Writer Mary Curtis has decried the “compartmentalization of mourning.”

It is rare that there has felt so open an opportunity to discuss what role exactly the arts might contribute to discourse about images and politics in a time so fractured and fear-mongering as now. Video, to crib from Julia Scher speaking at the Tate Media in Transition conference, has addicted Americans to relentless and abject “appearances in screens.”

I had revisited my 2011 podcast interview with Tribe partly to remind myself about a new media artist whose work entailed back in 1999 and forward, a formal modeling of new media communications structures’ larger participatory roles in society. Tribe’s interests in public space extended later on to staging live re-enactments of historical speeches in public parks.

Tribe who also 20 years ago founded the open-source arts website, Rhizome, observed about 20 minutes into our conversation,  “New media is a strange term, isn’t it.”  I had been probing specifically how Tribe perceived the work of his camera at the protests he attended. Was it a camera among cameras? Or was it a camera on the cameras like a two-way mirror in which the recorder at least presumptively parodied the (absent) conscience of mass media?

Today these questions seem almost quaint. Yet the requirement to begin to parse new appearances in screens, is urgent. Reflection is the factor that must not be lost in the race to be a commenter on the fast roll of events as seen and shared on small screens.

I was visiting last week in Colorado with two of my closest New York women friends. On our first morning together I was using them as a sounding board for a discussion of lines between documentary and art, and new uses of social media.  We began discussing the Minnesota and Baton Rouge police killings of Philando Castile and Alton Sterling.  By dinner that night came reports of the Dallas sniper who killed five Dallas police officers. Our phones pinged with news updates.  (And, subsequent to writing of article, the appalling murder of  two police officers in Baton Rouge.) We could hardly believe our ears.

Adepts and boomboxes both share space in digital or new media democracy. Diamond Reynolds’ superlative composure notches a singular place for herself. Riffing off a PR term, Diamond Reynolds became a “super-influencer” because of a calamity, a human tragedy. Whether she was documenting out of instinct or as coping skill is unanswerable.  Diamond Reynolds told the BBC the other day:  “I never thought things that I saw happen on TV were going to happen in my life.”

“We  [Philando Castile and she] were planning marriage. We were going to get a dog. We were going to have kids. We were going to move. I was going to get a better job. We were going to get up and get over, you know, the slums. Now I don’t know how I’m going to do those things without him.”

One of my friends had said in the morning, and I had written it down,  “All this police stuff.  Now, it’s become a body of work.” The ethics are far from being sorted  out.

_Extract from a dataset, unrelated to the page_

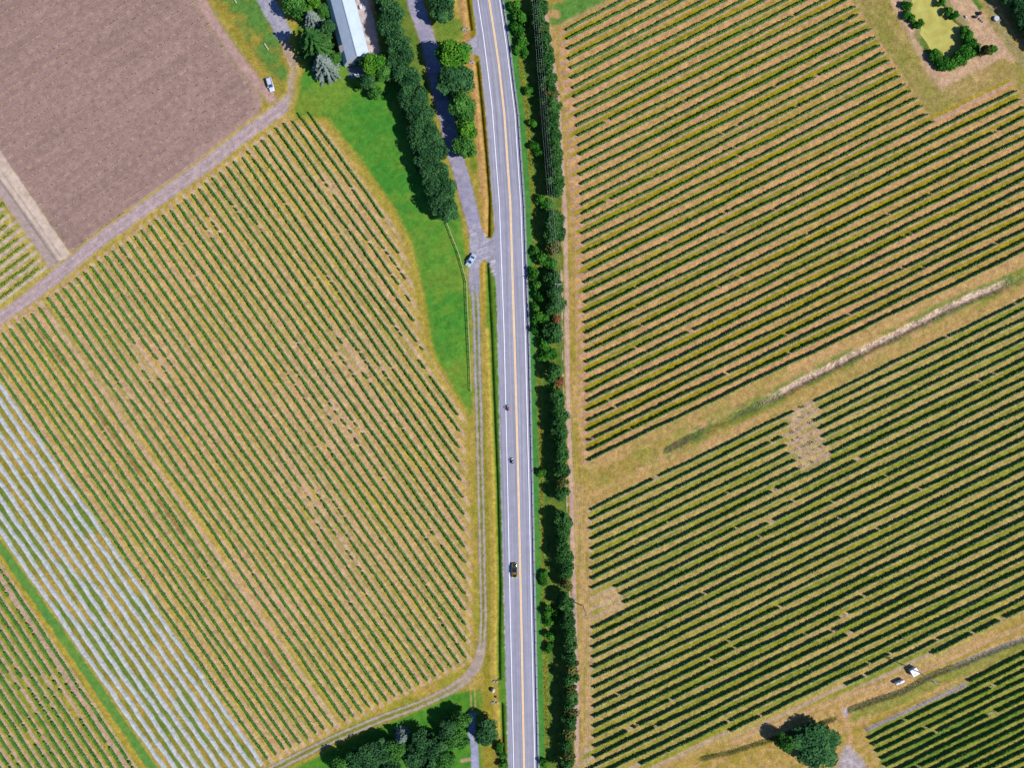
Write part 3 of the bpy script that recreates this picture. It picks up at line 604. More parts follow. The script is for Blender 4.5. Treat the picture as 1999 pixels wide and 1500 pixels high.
# lower right block
starts = {9: 1201, 10: 1212, 11: 1218, 28: 1250, 29: 1424, 30: 1650, 31: 1818}
gaps0 = {0: (1551,1584), 1: (1541,1598), 2: (1531,1587), 3: (1536,1595), 4: (1543,1601), 5: (1551,1608), 6: (1557,1617)}
for i in range(32):
    x0 = starts.get(i, 1153+.28*i+(0 if i < 26 else -14)); gaps = []
    if i in gaps0: gaps.append((row_pt('lowright', i, gaps0[i][0]), row_pt('lowright', i, gaps0[i][1])))
    if i == 23: gaps.append((row_pt('lowright', i, 1641), row_pt('lowright', i, 1652)))
    for _ in range(2):
        if rng.random() < .22: g = rng.uniform(x0+30, 1960); gaps.append((row_pt('lowright', i, g), row_pt('lowright', i, g+rng.uniform(.5, 3))))
    me = vine_mesh('vine_row', row_pt('lowright', i, x0), row_pt('lowright', i, 2062), 1.02, .52, 36, M_vine, 200+i, gaps)
    ext = " broken by the bare patch" if i in gaps0 else ""
    where = ("topmost vine row" if i == 0 else "bottom short vine row" if i == 31 else ordinal(i+1)+" vine row from the top" if i < 17 else ordinal(32-i)+" vine row from the bottom")
    vine_row(me, where+ext+" in the lower right block", "vine rows of the lower right block")
# bottom right corner block
for i in range(16):
    x0 = 1889 if i == 0 else 1694+8.1*(i-1)
    if row_pt('botright', i, 2055)[1] > 1540: continue
    me = vine_mesh('vine_row', row_pt('botright', i, x0), row_pt('botright', i, 2062), 1.0, .46, 36, M_vine, 300+i, [(row_pt('botright', i, 1930), row_pt('botright', i, 1938))] if i in (2, 5) else [])
    vine_row(me, ("short vine row continuing the bare trellis row" if i == 0 else ordinal(i)+" full vine row under the bare trellis")+" in the bottom right corner", "vine rows of the bottom right corner")
# left block
PLb = [(600,214),(606,214),(749,423),(780,488),(800,578),(809,629),(823,677),(832,700),(897,813),(897,905),(905,980),(908,1100),(909,1250),(911,1284),(865,1312),(786,1351),(706,1391),(651,1417),(604,1440),(522,1483),(518,1500),(-60,640),(0,640),(7,650),(98,582),(391,368),(572,232)]
for i in range(nL):
    y0 = topL[i][1]+rng.uniform(-1, 1.5); ye = 1488
    if i >= nL-3: y0 -= 55
    for y in np.arange(y0+40, 1490, 1.0):
        x, yy = row_pt('left', i, y)
        if i < 37:
            if not inside(PLb, x, yy): ye = y; break
        elif x > 530 and yy > np.interp(x, [522,538,555,571,588,604,619,636,652,674], [1482,1473,1463,1458,1449,1440,1430,1422,1417,1406]): ye = y; break
    if i == nL-1: ye = 1482
    p = float(np.interp(i, [0,6,12,25,45], [.32,.29,.22,.19,.16]))
    me = vine_mesh('vine_row', row_pt('left', i, y0), row_pt('left', i, ye), 1.0, .54, 36, M_vineL, 400+i, [], patchy=p)
    st = "gappy" if i < 12 else "green"
    where = (st+" vine row nearest the lawn" if i == 0 else st+" vine row next to the white netting" if i == nL-1 else st+" vine row, "+ordinal(i+1)+" counting from the lawn," if i < 23 else st+" vine row, "+ordinal(nL-i)+" counting from the white netting,")
    vine_row(me, where+" in the big left block", "vine rows of the left block")
# lower left corner block
for k in range(22):
    ya = 1108+29.9*k
    y1 = 1520; y0 = ya-60
    if ya > 1530: break
    me = vine_mesh('vine_row', row_pt('lowleft', k, y0), row_pt('lowleft', k, y1), 1.0, .58, 34, M_vineL, 500+k, [], patchy=.30)
    vine_row(me, (("green vine row beside the yellow grass strip" if k == 0 else "green vine row, "+ordinal(k+1)+" from the yellow grass strip,")+" in the bottom left corner"), "vine rows of the bottom left corner")
# small block on the left edge
for k in range(13):
    yr = refS[k]-6
    xe = float(np.interp(yr, [434,458,479,502,524,547,571,590], [10,23,31,42,55,62,74,82]))
    if yr < 400: continue
    me = vine_mesh('vine_row', (-55, yr+.76*55), (xe, yr-.76*xe), .75, .7, 26, M_young, 600+k, [], patchy=.34, core=False)
    vine_row(me, "low young vine row, "+ordinal(13-k)+" from the dirt track, at the left edge", "young vine rows at the left edge")
# seedling rows of the ploughed field
for k in range(30):
    pts = []
    r = np.random.default_rng(700+k)
    for x in np.arange(-45, 540, 3.0+.25*(k % 3)):
        x2 = x+r.uniform(-.8, .8); p = row_pt('plough', k, x2)
        if inside(OUTL['plough'], p[0]+9, p[1]) and inside(OUTL['plough'], p[0], p[1]+8) and -40 < p[1] and r.random() < .35+.6*float(vn(np.array([p[0]]), np.array([p[1]]), 70, seed=1)[0]): pts.append(G(p[0], p[1]+r.uniform(-.5, .5)))
    if len(pts) < 4: continue
    P = np.repeat(np.array(pts), 4, 0); n = len(P); P[:, :2] += r.normal(0, .10, (n, 2)); P[:, 2] = r.uniform(.10, .42, n)
    N = r.normal(size=(n, 3)); N[:, 2] = np.abs(N[:, 2])+.2
    V, F = quads(P, N, r.uniform(.10, .25, n), r); p0 = np.array(pts[0])[:2]; p1 = np.array(pts[-1])[:2]; L = np.linalg.norm(p1-p0)
    V, F, tt = strand(V, F, np.clip(r.normal(.5, .3, n), 0, 1), p0, (p1-p0)/L, L, .12, .014); me = mesh_from('seedling_row', V, F, M_seed, tt)
    set_props(put('seedling_row', me), ("sparse seedling row nearest the dirt track" if k == 0 else "sparse seedling row, "+ordinal(k+1)+" from the dirt track,")+" in the brown ploughed field", 'seedling row', "seedling rows of the ploughed field")

# nets over ten rows
def net_mat():
    m, n, out = new_mat("bird_netting"); geo = n.nodes.new("ShaderNodeNewGeometry")
    n1 = n.nodes.new("ShaderNodeTexNoise"); n1.inputs["Scale"].default_value = 1.1; n1.inputs["Detail"].default_value = 6; n1.inputs["Roughness"].default_value = .65; n.links.new(geo.outputs["Position"], n1.inputs["Vector"])
    r = n.nodes.new("ShaderNodeValToRGB"); r.color_ramp.elements[0].position = .32; r.color_ramp.elements[0].color = (*D(176,180,182), 1); r.color_ramp.elements[1].position = .72; r.color_ramp.elements[1].color = (*D(238,236,240), 1)
    e = r.color_ramp.elements.new(.5); e.color = (*D(206,212,210), 1)
    n.links.new(n1.outputs[0], r.inputs[0]); d = n.nodes.new("ShaderNodeBsdfDiffuse"); t = n.nodes.new("ShaderNodeBsdfTranslucent"); ms = n.nodes.new("ShaderNodeMixShader"); ms.inputs[0].default_value = .12
    n.links.new(r.outputs[0], d.inputs[0]); n.links.new(r.outputs[0], t.inputs[0]); n.links.new(d.outputs[0], ms.inputs[1]); n.links.new(t.outputs[0], ms.inputs[2]); n.links.new(ms.outputs[0], out.inputs[0]); return m
M_net = net_mat()
for k in range(10):
    r = np.random.default_rng(800+k); y0, y1 = 690 if k == 0 else 640, 1530
    if k == 0: y1 = 1494
    a = np.array(G(*row_pt('nets', k, y0)))[:2]; b = np.array(G(*row_pt('nets', k, y1)))[:2]; L = np.linalg.norm(b-a); d = (b-a)/L; nr = np.array([-d[1], d[0]])
    m = int(L/.7); t = np.linspace(0, L, m); wob = .12*np.sin(t*.21+k)+.08*np.sin(t*.6+3*k)+r.normal(0, .02, m)
    wd = .69+.05*np.sin(t*.4+2*k)+.05*np.sin(t*.93+k)+r.normal(0, .05, m); hh = 1.15+.04*np.sin(t*1.05+k)+r.normal(0, .025, m)
    V = []
    for u, vz in ((-1.0, .02), (-.86, .45), (-.55, .8), (-.15, .98), (.2, .97), (.6, .78), (.88, .42), (1.0, .02)):
        lt = u*wd*(1+r.normal(0, .02, m))+wob; V.append(np.stack([a[0]+d[0]*t+nr[0]*lt, a[1]+d[1]*t+nr[1]*lt, vz*hh*(1+r.normal(0, .02, m))], 1))
    V = np.stack(V, 1); j = np.arange(m-1); F = np.concatenate([np.stack([j*8+q, j*8+q+1, (j+1)*8+q+1, (j+1)*8+q], 1) for q in range(7)])
    set_props(put('netted_vine_row', mesh_from('netted_vine_row', V.reshape(-1, 3), F, M_net, smooth=True)),
        ("vine row under white netting next to the open green rows" if k == 0 else "vine row under white netting along the bright green grass strip" if k == 9 else "vine row under white netting, "+ordinal(k+1)+" counted from the open green rows"), 'netted row', "netted vine rows")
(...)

As we head into the Republican and Democratic National Conventions, the role of national grief and the twisting of nationalist rhetoric, makes essential talk about intersections of racism and institutional authority an immense responsibility. It’s a responsibility not made any easier by the many ways that images can be spun into mirrors of a darkening language even seen through a lens meant to make public behavior transparent.

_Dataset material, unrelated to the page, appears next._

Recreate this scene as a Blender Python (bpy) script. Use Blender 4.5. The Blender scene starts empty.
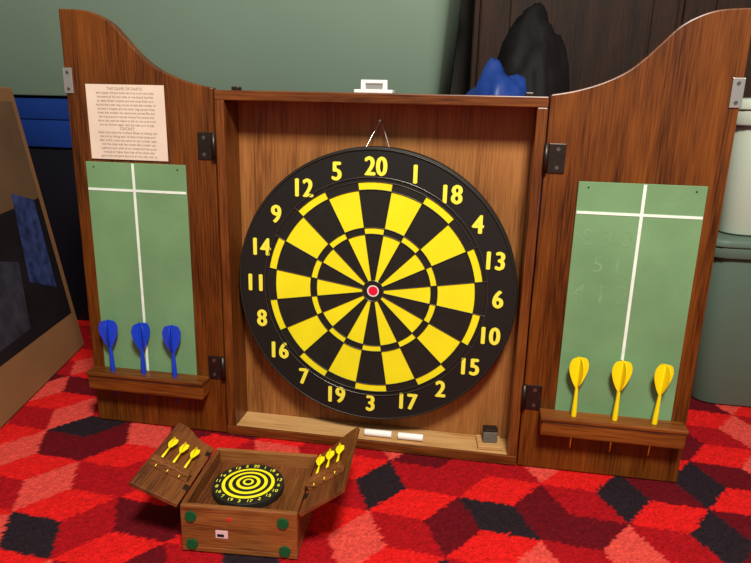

Even writing this far into this essay has imparted a slight tension headache. It’s as if critical interrogation of what we’re seeing as we’re seeing it comes too much to psychically handle.

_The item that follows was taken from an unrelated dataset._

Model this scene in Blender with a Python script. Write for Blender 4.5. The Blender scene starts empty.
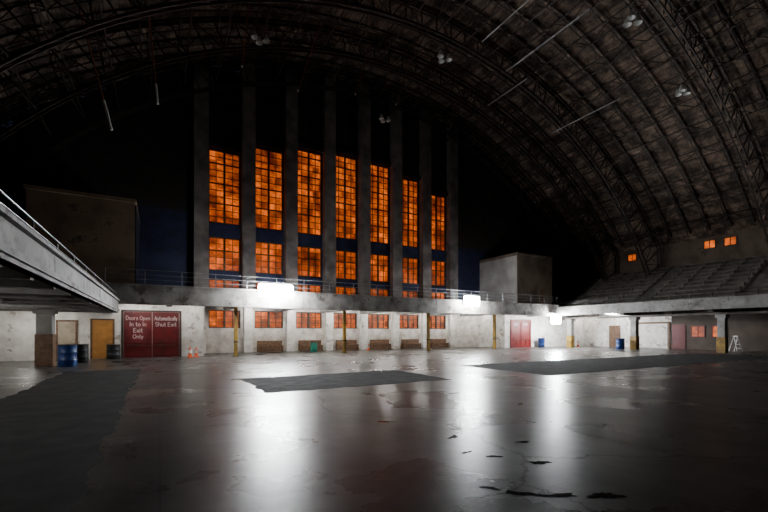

New media proposes caveats upon caveat and dependent clauses that can’t stand alone upon other rickety parts of image-making speech

My ability to see information all day on my phone or laptop and sitting down at night to watch TV, in front of a 48-inch screen, has gradations of cultural penetration that many if not most Americans today share. It’s your screen but it’s our society, and the “it” of media appearances―chirrup you have a text, brring an appointment― is oddly and eternally disembodied, until what is being shown is a body or bodies in the process of being rendered lifeless.